■ WRITTEN INSTRUCTION: Can you print the data exactly and leave out each image?

►

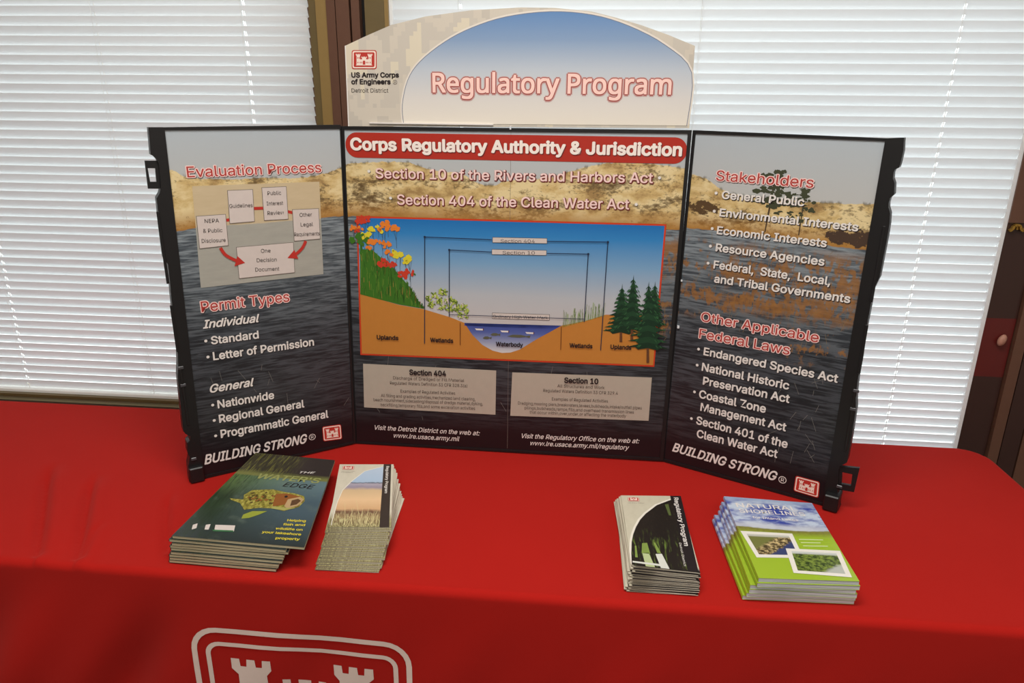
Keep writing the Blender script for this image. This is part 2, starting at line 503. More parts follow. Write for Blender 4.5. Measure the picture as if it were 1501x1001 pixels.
SEG=[(0.1637,0.4612),(0.158,0.2382),(0.1637,0.4612),(0.2982,0.4598),(0.4075,0.4598),(0.5257,0.4621),(0.5257,0.4621),(0.5224,0.2408),(0.213,0.4367),(0.2111,0.2986),(0.213,0.4367),(0.2983,0.4353),(0.4082,0.4361),(0.4888,0.4374),(0.4888,0.4374),(0.4868,0.2991),(0.2112,0.3031),(0.486,0.3055),(0.2337,0.2874),(0.2333,0.2388),(0.4412,0.2878),(0.4414,0.2383)]
LBOX=[[(0.2995,0.4648),(0.4076,0.4658),(0.4079,0.4551),(0.2995,0.4537)],[(0.2982,0.4408),(0.4073,0.4422),(0.4072,0.4316),(0.2983,0.4298)],[(0.2995,0.3105),(0.417,0.3118),(0.4168,0.2994),(0.2995,0.2982)],[(0.0232,0.1867),(0.3085,0.186),(0.3075,0.0861),(0.0205,0.0864)],[(0.3423,0.1836),(0.6289,0.1872),(0.6287,0.0914),(0.3392,0.0856)]]
HILL=[(0.0306,0.4613),(0.0348,0.4324),(0.0546,0.4316),(0.0683,0.4195),(0.0819,0.4074),(0.097,0.3952),(0.1148,0.3747),(0.1326,0.354),(0.1448,0.3315),(0.1586,0.3126),(0.1058,0.3198),(0.025,0.3383)]
FLOWERS=[(0.0392,0.4916,0.0098,'r'),(0.0477,0.4932,0.0084,'r'),(0.0291,0.4873,0.0071,'r'),(0.0172,0.4746,0.0071,'o'),(0.0327,0.4751,0.0057,'o'),(0.0254,0.4694,0.0056,'r'),(0.0567,0.4758,0.0084,'y'),(0.068,0.4788,0.0056,'y'),(0.0806,0.4792,0.0112,'o'),(0.0879,0.4862,0.007,'o'),(0.1042,0.4758,0.0098,'o'),(0.076,0.4695,0.0056,'y'),(0.0446,0.459,0.0099,'y'),(0.032,0.46,0.007,'g'),(0.0218,0.4541,0.0113,'g'),(0.037,0.4477,0.0113,'g'),(0.0567,0.4469,0.0099,'o'),(0.0477,0.4356,0.0057,'o'),(0.0751,0.4475,0.007,'o'),(0.0847,0.4423,0.0085,'o'),(0.0884,0.4271,0.0084,'o'),(0.1094,0.425,0.0113,'y'),(0.1303,0.4174,0.0112,'y'),(0.1025,0.429,0.0057,'y'),(0.123,0.4101,0.007,'y'),(0.0733,0.4057,0.0114,'r'),(0.0917,0.4035,0.0085,'r'),(0.0988,0.4037,0.0056,'r'),(0.115,0.3818,0.0099,'r'),(0.1308,0.388,0.0085,'r'),(0.1406,0.3841,0.0028,'g')]
BUSH=[(0.1677,0.3367,0.0071,'l'),(0.1806,0.343,0.0071,'l'),(0.1977,0.3479,0.0098,'l'),(0.1918,0.3334,0.0085,'l'),(0.2073,0.334,0.0085,'l'),(0.22,0.3316,0.0071,'l'),(0.1745,0.3241,0.0086,'l'),(0.1958,0.3191,0.0085,'l'),(0.2128,0.317,0.0085,'l'),(0.2269,0.3175,0.0085,'l'),(0.2411,0.321,0.0085,'l'),(0.2453,0.3125,0.007,'l'),(0.2339,0.3019,0.0071,'l'),(0.2466,0.301,0.0057,'l')]
TREES=[(0.5581,0.372,0.5621,0.2601,0.0312),(0.5791,0.3906,0.5837,0.264,0.0325),(0.6215,0.3795,0.6246,0.2802,0.0242),(0.6093,0.379,0.6186,0.2191,0.0421)]
REEDS=[(0.444,0.2879),(0.5252,0.3128),(0.5235,0.3466)]
RIDGE_C=[(-0.0013,0.592),(0.0266,0.5977),(0.0612,0.6036),(0.1359,0.6037),(0.1694,0.5941),(0.2431,0.5827),(0.2937,0.5643),(0.3295,0.5742),(0.4017,0.5809),(0.4787,0.6027),(0.5295,0.6113),(0.5934,0.6038),(0.6703,0.5866)]
RIDGE_L=[(0.01,0.6002),(0.0206,0.5974),(0.0412,0.5848),(0.0693,0.5824),(0.1157,0.5792),(0.1641,0.5795),(0.2268,0.5768),(0.2729,0.58),(0.3185,0.5951)]
RIDGE_R=[(0.0108,0.5931),(0.0349,0.5871),(0.0689,0.5684),(0.1196,0.5599),(0.1675,0.5601),(0.2139,0.559),(0.2577,0.5637),(0.3304,0.5728)]
SHORE_C=[(0.0002,0.4974),(0.6656,0.4893)]
SHORE_L=[(0.0107,0.4928),(0.3133,0.4985)]
SHORE_R=[(0.0113,0.4938),(0.1887,0.487),(0.3271,0.4941)]
R_FEAT=[(0.1629,0.5965),(0.1544,0.5324),(0.2064,0.5725),(0.3101,0.5154),(0.0338,0.5344),(0.0834,0.4368),(0.2861,0.4441),(0.1396,0.3924),(0.265,0.3544),(0.327,0.4257)]
# ------------------------------------------------------------------ materials
M_RED = None
k = NT('red_cloth', .9, .12)
P = k.obj(); f = k.noise(P, (3, 3, 3), 3); g = k.noise(P, (900, 900, 900), 1)
k.b.inputs['Sheen Weight'].default_value = .12; k.b.inputs['Sheen Tint'].default_value = (1, .35, .3, 1)
k.bump(g, .25, .0006)
M_RED = k.col(k.mix(f, C3(162, 21, 15), C3(172, 26, 19)))
PRINTW = plain('cloth_print_white', (222, 200, 190), .85)
BLACK = plain('black_plastic', (26, 25, 26), .42, .4)
WHITE = plain('print_white', (226, 220, 215), .4)
PINK = plain('print_pale_pink', (238, 205, 200), .4)
TRED = plain('print_red', (186, 52, 44), .4)
TRED2 = plain('print_heading_red', (176, 62, 56), .4)
DARK = plain('print_dark', (38, 30, 32), .45)
MARK = plain('print_dark_red', (110, 40, 38), .45)
INK = plain('print_ink', (55, 48, 46), .5)
GREY = plain('print_grey_ink', (115, 105, 98), .5)
BANR = plain('banner_red', (172, 48, 36), .4)
PAPER = plain('print_paper_tint', (176, 166, 152), .5)
LBL = plain('label_white', (206, 194, 188), .5)
EMR = plain('emblem_red', (182, 56, 48), .45); EMW = plain('emblem_white', (238, 218, 205), .45)
CLIPW = plain('clear_clip', (215, 218, 222), .3)

def curve_of(k, u, pts, u0, u1, v0, v1):
    x = k.n('ShaderNodeFloatCurve'); c = x.mapping.curves[0]
    q = [((a-u0)/(u1-u0), (b-v0)/(v1-v0)) for a, b in pts]; q = [p for p in q if 0 <= p[0] <= 1]
    c.points[0].location = (0, q[0][1]); c.points[1].location = (1, q[-1][1])
    for p in q[1:-1]: c.points.new(*p)
    x.mapping.update()
    k.put(x.inputs['Value'], k.ma('DIVIDE', k.ma('SUBTRACT', u, u0), u1-u0))
    return k.ma('MULTIPLY_ADD', x.outputs[0], v1-v0, v0)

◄

■ SOLUTION TO THE PROBLEM:
Keep writing the Blender script for this image. This is part 2, starting at line 503. More parts follow. Write for Blender 4.5. Measure the picture as if it were 1501x1001 pixels.
SEG=[(0.1637,0.4612),(0.158,0.2382),(0.1637,0.4612),(0.2982,0.4598),(0.4075,0.4598),(0.5257,0.4621),(0.5257,0.4621),(0.5224,0.2408),(0.213,0.4367),(0.2111,0.2986),(0.213,0.4367),(0.2983,0.4353),(0.4082,0.4361),(0.4888,0.4374),(0.4888,0.4374),(0.4868,0.2991),(0.2112,0.3031),(0.486,0.3055),(0.2337,0.2874),(0.2333,0.2388),(0.4412,0.2878),(0.4414,0.2383)]
LBOX=[[(0.2995,0.4648),(0.4076,0.4658),(0.4079,0.4551),(0.2995,0.4537)],[(0.2982,0.4408),(0.4073,0.4422),(0.4072,0.4316),(0.2983,0.4298)],[(0.2995,0.3105),(0.417,0.3118),(0.4168,0.2994),(0.2995,0.2982)],[(0.0232,0.1867),(0.3085,0.186),(0.3075,0.0861),(0.0205,0.0864)],[(0.3423,0.1836),(0.6289,0.1872),(0.6287,0.0914),(0.3392,0.0856)]]
HILL=[(0.0306,0.4613),(0.0348,0.4324),(0.0546,0.4316),(0.0683,0.4195),(0.0819,0.4074),(0.097,0.3952),(0.1148,0.3747),(0.1326,0.354),(0.1448,0.3315),(0.1586,0.3126),(0.1058,0.3198),(0.025,0.3383)]
FLOWERS=[(0.0392,0.4916,0.0098,'r'),(0.0477,0.4932,0.0084,'r'),(0.0291,0.4873,0.0071,'r'),(0.0172,0.4746,0.0071,'o'),(0.0327,0.4751,0.0057,'o'),(0.0254,0.4694,0.0056,'r'),(0.0567,0.4758,0.0084,'y'),(0.068,0.4788,0.0056,'y'),(0.0806,0.4792,0.0112,'o'),(0.0879,0.4862,0.007,'o'),(0.1042,0.4758,0.0098,'o'),(0.076,0.4695,0.0056,'y'),(0.0446,0.459,0.0099,'y'),(0.032,0.46,0.007,'g'),(0.0218,0.4541,0.0113,'g'),(0.037,0.4477,0.0113,'g'),(0.0567,0.4469,0.0099,'o'),(0.0477,0.4356,0.0057,'o'),(0.0751,0.4475,0.007,'o'),(0.0847,0.4423,0.0085,'o'),(0.0884,0.4271,0.0084,'o'),(0.1094,0.425,0.0113,'y'),(0.1303,0.4174,0.0112,'y'),(0.1025,0.429,0.0057,'y'),(0.123,0.4101,0.007,'y'),(0.0733,0.4057,0.0114,'r'),(0.0917,0.4035,0.0085,'r'),(0.0988,0.4037,0.0056,'r'),(0.115,0.3818,0.0099,'r'),(0.1308,0.388,0.0085,'r'),(0.1406,0.3841,0.0028,'g')]
BUSH=[(0.1677,0.3367,0.0071,'l'),(0.1806,0.343,0.0071,'l'),(0.1977,0.3479,0.0098,'l'),(0.1918,0.3334,0.0085,'l'),(0.2073,0.334,0.0085,'l'),(0.22,0.3316,0.0071,'l'),(0.1745,0.3241,0.0086,'l'),(0.1958,0.3191,0.0085,'l'),(0.2128,0.317,0.0085,'l'),(0.2269,0.3175,0.0085,'l'),(0.2411,0.321,0.0085,'l'),(0.2453,0.3125,0.007,'l'),(0.2339,0.3019,0.0071,'l'),(0.2466,0.301,0.0057,'l')]
TREES=[(0.5581,0.372,0.5621,0.2601,0.0312),(0.5791,0.3906,0.5837,0.264,0.0325),(0.6215,0.3795,0.6246,0.2802,0.0242),(0.6093,0.379,0.6186,0.2191,0.0421)]
REEDS=[(0.444,0.2879),(0.5252,0.3128),(0.5235,0.3466)]
RIDGE_C=[(-0.0013,0.592),(0.0266,0.5977),(0.0612,0.6036),(0.1359,0.6037),(0.1694,0.5941),(0.2431,0.5827),(0.2937,0.5643),(0.3295,0.5742),(0.4017,0.5809),(0.4787,0.6027),(0.5295,0.6113),(0.5934,0.6038),(0.6703,0.5866)]
RIDGE_L=[(0.01,0.6002),(0.0206,0.5974),(0.0412,0.5848),(0.0693,0.5824),(0.1157,0.5792),(0.1641,0.5795),(0.2268,0.5768),(0.2729,0.58),(0.3185,0.5951)]
RIDGE_R=[(0.0108,0.5931),(0.0349,0.5871),(0.0689,0.5684),(0.1196,0.5599),(0.1675,0.5601),(0.2139,0.559),(0.2577,0.5637),(0.3304,0.5728)]
SHORE_C=[(0.0002,0.4974),(0.6656,0.4893)]
SHORE_L=[(0.0107,0.4928),(0.3133,0.4985)]
SHORE_R=[(0.0113,0.4938),(0.1887,0.487),(0.3271,0.4941)]
R_FEAT=[(0.1629,0.5965),(0.1544,0.5324),(0.2064,0.5725),(0.3101,0.5154),(0.0338,0.5344),(0.0834,0.4368),(0.2861,0.4441),(0.1396,0.3924),(0.265,0.3544),(0.327,0.4257)]
# ------------------------------------------------------------------ materials
M_RED = None
k = NT('red_cloth', .9, .12)
P = k.obj(); f = k.noise(P, (3, 3, 3), 3); g = k.noise(P, (900, 900, 900), 1)
k.b.inputs['Sheen Weight'].default_value = .12; k.b.inputs['Sheen Tint'].default_value = (1, .35, .3, 1)
k.bump(g, .25, .0006)
M_RED = k.col(k.mix(f, C3(162, 21, 15), C3(172, 26, 19)))
PRINTW = plain('cloth_print_white', (222, 200, 190), .85)
BLACK = plain('black_plastic', (26, 25, 26), .42, .4)
WHITE = plain('print_white', (226, 220, 215), .4)
PINK = plain('print_pale_pink', (238, 205, 200), .4)
TRED = plain('print_red', (186, 52, 44), .4)
TRED2 = plain('print_heading_red', (176, 62, 56), .4)
DARK = plain('print_dark', (38, 30, 32), .45)
MARK = plain('print_dark_red', (110, 40, 38), .45)
INK = plain('print_ink', (55, 48, 46), .5)
GREY = plain('print_grey_ink', (115, 105, 98), .5)
BANR = plain('banner_red', (172, 48, 36), .4)
PAPER = plain('print_paper_tint', (176, 166, 152), .5)
LBL = plain('label_white', (206, 194, 188), .5)
EMR = plain('emblem_red', (182, 56, 48), .45); EMW = plain('emblem_white', (238, 218, 205), .45)
CLIPW = plain('clear_clip', (215, 218, 222), .3)

def curve_of(k, u, pts, u0, u1, v0, v1):
    x = k.n('ShaderNodeFloatCurve'); c = x.mapping.curves[0]
    q = [((a-u0)/(u1-u0), (b-v0)/(v1-v0)) for a, b in pts]; q = [p for p in q if 0 <= p[0] <= 1]
    c.points[0].location = (0, q[0][1]); c.points[1].location = (1, q[-1][1])
    for p in q[1:-1]: c.points.new(*p)
    x.mapping.update()
    k.put(x.inputs['Value'], k.ma('DIVIDE', k.ma('SUBTRACT', u, u0), u1-u0))
    return k.ma('MULTIPLY_ADD', x.outputs[0], v1-v0, v0)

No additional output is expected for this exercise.